Well my dear ones, it is that time, time for me to get drunk and weepy and write your thanks to me — ;) — or mine to you, if you insist. Here, thanks to the vagaries of the space-time continuum, it is actually Tuesday. Tonight we are having Fakesgiving; the cranberries are in the oven; because by the time you read this sometime after 11 am eastern on Thursday, I’ll be on a boat!
Fuck. yeah.
Almost 20 years ago, Gawker founded Wonkette. Almost 12 years ago, when I was a spry bitch of 39, I bought it. And some time ago, I threw all the cautions to all the winds and told the online ad industry to go fuck itself, and you all started putting $$$ in our pockets directly. Not all of you, and that’s fine! But many of those among you who have a little extra scratch, or a lot of it, are forking it over to us to spread around as we see fit. And I thank you for reading us and being our friends and lovers whether you’re sticking money in our stocking or not.
I’m not here to do a moneybeg, I don’t think we’ve had to since we moved to substack*? Just … having the money to pay my people, who work fucking hard to bring America and the world absolutely terrible news a lot of the time, and who manage to make it in most cases somehow mirthful … having the money to keep a big beautiful home for my four generations of LOVE PRISONERS … having the money to get my ass on a plane to where my old wealthy friends are taking us on aforesaid BOOOOAAT … the money’s a big part of the reason I’m thankful.
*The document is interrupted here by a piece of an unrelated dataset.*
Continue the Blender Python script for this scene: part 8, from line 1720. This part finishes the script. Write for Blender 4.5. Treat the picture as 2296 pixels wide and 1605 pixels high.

Because you’re keeping us going every day, every week, every month, every year for almost a dozen years now.
And that’s *weep weep* (okay I’m not actually weeping yet, it’s only 1:30 pm and I’m only on drink one) special. It’s special because it means you love us. It means we are important. It means you care.
And I love you back. And you are important. And we care for each other.
Shit’s looking dark once again. Things are feeling stormclouds and screaming. We’ve all got a bad feeling about this. But we’ll all still keep showing up and screaming together, and some people will hear us and more people will listen. Something something Arlo Guthrie a movement. It is that time of year after all.
So thank you my loves and terrible ones. Thank you for being part of whatever the hell it is we’ve got going on here. Thank you for being our friends. And I wish you peace and contentment and I wish us all the best possible outcomes over the next year. We’ve got a lot of living fighting to do — but, and I can’t stress this enough, not with each other. Do not make me pull this car over, because I’m not on a car.
BOOOOOOAT.
Now GET OUT!
Love love love,
beccalou
Wonkette
*I just gave the kids a HONKING holiday bonus, don’t tell them yet, so for the first time since we moved to substack, we don’t have two months’ worth of payroll in the bank. If I need to, I’ll moneybeg at you sometime soon!
I AM thankful for Rebecca and for all of you. Thanks for letting me do the silly Tabs things every day, with pay!
The remainder of the husband’s relatives arrived from D.C. and I’m appreciating the family togetherness from my quarantine room. It’s nice to hear them all, even if I can’t be too much a part of it.
I am thankful for VILEAXXE, the brightest spot in my year, though she almost certainly will find that hard to believe.
I am also grudgingly thankful for ALL YOU NUTBALLS not because you have any value in yourselves, but because without you I would not ever have fallen off of a couch trying to sext selfies of my ankles to someone. And truly I say unto you: those who fall off the couch sexting pictures of ankles shall inherit the kingdom of Wonkette.
FURTHERMORE, I suppose I should thank this wild-left commie rag itself, and the trixes, pixels, martinis, playtypers, josephinebakerclones, idahoans, evans, sundayshowatchers, samurai, helpselfhelpers and others who make it all happen. You all are so cool I orgasm a bit each time I ghostwrite all your stories for a week. It's hard work, but I'm happy to do it for free just for the exposure.